- WORK INSTRUCTIONS -
Transcribe the records below from the first line to the line that includes "COL = SC.collection", inclusive, and omit the pictures.

###

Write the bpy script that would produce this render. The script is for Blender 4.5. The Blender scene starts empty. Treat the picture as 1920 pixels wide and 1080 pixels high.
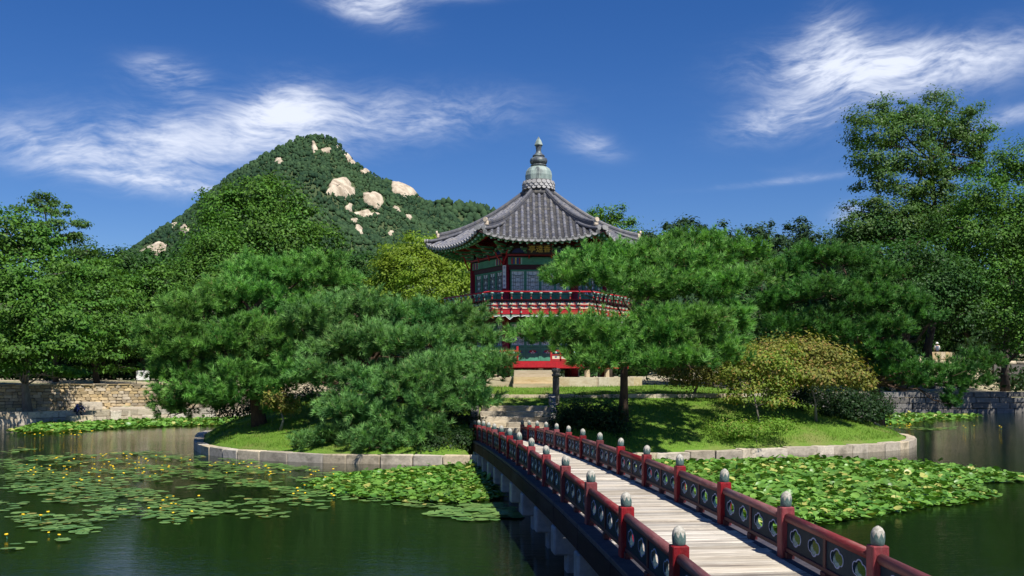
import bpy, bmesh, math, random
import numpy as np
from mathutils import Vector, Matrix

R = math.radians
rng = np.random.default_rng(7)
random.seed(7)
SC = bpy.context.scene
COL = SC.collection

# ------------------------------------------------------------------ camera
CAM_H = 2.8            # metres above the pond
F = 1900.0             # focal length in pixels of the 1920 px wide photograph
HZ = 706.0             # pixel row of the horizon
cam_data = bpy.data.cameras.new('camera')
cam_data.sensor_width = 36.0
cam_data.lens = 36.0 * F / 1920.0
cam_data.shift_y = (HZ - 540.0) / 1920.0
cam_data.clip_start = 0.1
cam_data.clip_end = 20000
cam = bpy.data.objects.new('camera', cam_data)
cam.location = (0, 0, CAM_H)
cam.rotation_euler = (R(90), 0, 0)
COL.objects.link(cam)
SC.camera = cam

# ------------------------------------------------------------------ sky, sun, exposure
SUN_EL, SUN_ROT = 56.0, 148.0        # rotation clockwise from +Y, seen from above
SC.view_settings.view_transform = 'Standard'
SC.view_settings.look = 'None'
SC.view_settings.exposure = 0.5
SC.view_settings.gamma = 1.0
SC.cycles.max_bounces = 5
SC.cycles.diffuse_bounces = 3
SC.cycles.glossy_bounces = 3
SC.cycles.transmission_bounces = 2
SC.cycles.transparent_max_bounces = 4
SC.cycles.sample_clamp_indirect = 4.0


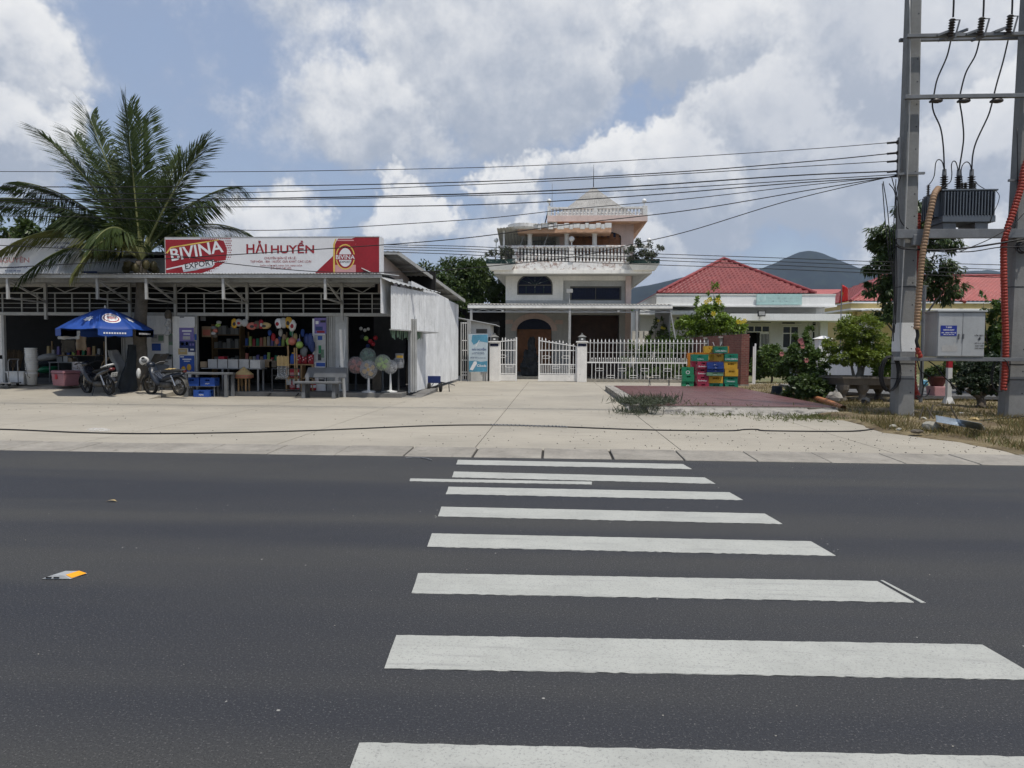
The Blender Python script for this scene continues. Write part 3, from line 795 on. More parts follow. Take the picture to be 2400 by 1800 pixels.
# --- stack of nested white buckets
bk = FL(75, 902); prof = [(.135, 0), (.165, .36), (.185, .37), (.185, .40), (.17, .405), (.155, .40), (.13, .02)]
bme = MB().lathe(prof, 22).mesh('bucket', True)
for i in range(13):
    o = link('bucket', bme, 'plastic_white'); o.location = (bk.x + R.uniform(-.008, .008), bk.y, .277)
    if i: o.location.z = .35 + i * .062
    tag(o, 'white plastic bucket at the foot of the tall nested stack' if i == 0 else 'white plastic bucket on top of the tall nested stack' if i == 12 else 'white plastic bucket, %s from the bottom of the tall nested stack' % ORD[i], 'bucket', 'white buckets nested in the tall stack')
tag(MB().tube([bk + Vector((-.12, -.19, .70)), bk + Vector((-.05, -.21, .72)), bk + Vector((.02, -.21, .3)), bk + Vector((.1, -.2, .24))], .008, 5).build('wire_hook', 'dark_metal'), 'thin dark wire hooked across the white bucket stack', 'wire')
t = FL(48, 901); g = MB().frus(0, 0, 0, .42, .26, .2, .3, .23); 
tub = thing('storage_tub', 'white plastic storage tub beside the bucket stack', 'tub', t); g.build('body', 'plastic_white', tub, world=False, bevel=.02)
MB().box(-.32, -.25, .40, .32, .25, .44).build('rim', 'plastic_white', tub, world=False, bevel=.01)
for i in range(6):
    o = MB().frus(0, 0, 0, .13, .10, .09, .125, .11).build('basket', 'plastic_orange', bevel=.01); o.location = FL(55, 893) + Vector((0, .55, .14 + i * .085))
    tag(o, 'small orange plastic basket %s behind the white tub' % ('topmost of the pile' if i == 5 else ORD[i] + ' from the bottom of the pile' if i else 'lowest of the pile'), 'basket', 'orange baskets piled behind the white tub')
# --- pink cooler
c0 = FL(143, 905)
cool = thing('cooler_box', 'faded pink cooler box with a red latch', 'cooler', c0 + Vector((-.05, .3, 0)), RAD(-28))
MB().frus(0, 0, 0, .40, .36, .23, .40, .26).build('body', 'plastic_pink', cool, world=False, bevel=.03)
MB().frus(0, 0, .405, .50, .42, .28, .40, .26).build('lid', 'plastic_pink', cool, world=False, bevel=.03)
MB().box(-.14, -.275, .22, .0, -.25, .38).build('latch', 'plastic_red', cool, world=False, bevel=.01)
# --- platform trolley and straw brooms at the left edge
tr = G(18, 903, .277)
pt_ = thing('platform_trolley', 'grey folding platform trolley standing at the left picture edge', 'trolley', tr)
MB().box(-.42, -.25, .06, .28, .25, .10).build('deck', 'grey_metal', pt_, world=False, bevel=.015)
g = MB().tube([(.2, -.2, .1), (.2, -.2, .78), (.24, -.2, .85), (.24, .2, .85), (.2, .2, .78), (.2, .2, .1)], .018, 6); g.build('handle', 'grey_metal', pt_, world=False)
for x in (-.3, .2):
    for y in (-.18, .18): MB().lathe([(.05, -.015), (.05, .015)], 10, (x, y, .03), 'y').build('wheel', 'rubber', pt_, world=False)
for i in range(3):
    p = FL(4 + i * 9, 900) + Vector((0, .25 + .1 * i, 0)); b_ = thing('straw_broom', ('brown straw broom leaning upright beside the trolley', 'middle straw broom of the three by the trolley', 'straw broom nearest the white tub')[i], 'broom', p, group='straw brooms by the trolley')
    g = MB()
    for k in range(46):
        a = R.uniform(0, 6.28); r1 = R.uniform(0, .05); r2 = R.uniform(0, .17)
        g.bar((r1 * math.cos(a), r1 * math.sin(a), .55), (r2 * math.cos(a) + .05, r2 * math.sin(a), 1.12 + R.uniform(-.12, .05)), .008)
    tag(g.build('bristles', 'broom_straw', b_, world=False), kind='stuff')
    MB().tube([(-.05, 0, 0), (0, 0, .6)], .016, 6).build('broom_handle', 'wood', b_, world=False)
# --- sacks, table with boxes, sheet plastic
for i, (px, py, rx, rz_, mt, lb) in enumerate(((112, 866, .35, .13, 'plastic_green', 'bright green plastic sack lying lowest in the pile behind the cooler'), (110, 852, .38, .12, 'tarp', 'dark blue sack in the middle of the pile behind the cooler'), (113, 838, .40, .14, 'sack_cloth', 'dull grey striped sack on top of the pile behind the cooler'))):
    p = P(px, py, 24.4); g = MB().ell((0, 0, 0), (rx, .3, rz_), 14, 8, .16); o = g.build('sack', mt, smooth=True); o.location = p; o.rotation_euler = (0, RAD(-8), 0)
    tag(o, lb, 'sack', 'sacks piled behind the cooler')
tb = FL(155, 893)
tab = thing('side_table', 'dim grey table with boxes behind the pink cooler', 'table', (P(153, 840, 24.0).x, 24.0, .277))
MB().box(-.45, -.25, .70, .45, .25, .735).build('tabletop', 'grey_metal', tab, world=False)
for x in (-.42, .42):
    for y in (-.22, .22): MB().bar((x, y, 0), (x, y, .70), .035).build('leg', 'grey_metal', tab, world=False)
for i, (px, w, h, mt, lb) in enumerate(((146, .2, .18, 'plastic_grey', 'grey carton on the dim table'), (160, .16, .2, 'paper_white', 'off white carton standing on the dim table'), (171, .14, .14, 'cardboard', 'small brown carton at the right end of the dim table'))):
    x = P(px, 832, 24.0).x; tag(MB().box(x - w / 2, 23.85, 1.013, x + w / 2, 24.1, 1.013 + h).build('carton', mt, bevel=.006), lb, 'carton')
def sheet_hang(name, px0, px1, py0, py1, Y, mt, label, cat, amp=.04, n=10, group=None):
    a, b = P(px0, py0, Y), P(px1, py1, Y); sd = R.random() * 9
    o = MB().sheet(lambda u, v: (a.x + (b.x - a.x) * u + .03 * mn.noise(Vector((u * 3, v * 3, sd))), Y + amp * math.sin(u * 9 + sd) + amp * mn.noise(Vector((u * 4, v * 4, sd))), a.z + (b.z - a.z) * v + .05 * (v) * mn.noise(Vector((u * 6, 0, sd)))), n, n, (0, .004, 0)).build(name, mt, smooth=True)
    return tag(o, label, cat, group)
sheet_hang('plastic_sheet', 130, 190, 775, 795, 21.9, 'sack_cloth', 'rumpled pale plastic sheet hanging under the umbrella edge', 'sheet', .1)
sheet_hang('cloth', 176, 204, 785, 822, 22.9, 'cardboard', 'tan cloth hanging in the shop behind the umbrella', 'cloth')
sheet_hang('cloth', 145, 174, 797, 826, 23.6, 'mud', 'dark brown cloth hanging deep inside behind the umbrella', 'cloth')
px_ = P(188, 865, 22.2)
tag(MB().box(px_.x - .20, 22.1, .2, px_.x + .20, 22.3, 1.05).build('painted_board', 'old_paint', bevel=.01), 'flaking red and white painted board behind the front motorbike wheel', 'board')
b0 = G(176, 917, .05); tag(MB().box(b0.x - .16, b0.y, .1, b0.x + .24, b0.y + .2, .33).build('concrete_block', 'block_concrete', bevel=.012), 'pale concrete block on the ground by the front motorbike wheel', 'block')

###

- THE ANSWER -
Write the bpy script that would produce this render. The script is for Blender 4.5. The Blender scene starts empty. Treat the picture as 1920 pixels wide and 1080 pixels high.
import bpy, bmesh, math, random
import numpy as np
from mathutils import Vector, Matrix

R = math.radians
rng = np.random.default_rng(7)
random.seed(7)
SC = bpy.context.scene
COL = SC.collection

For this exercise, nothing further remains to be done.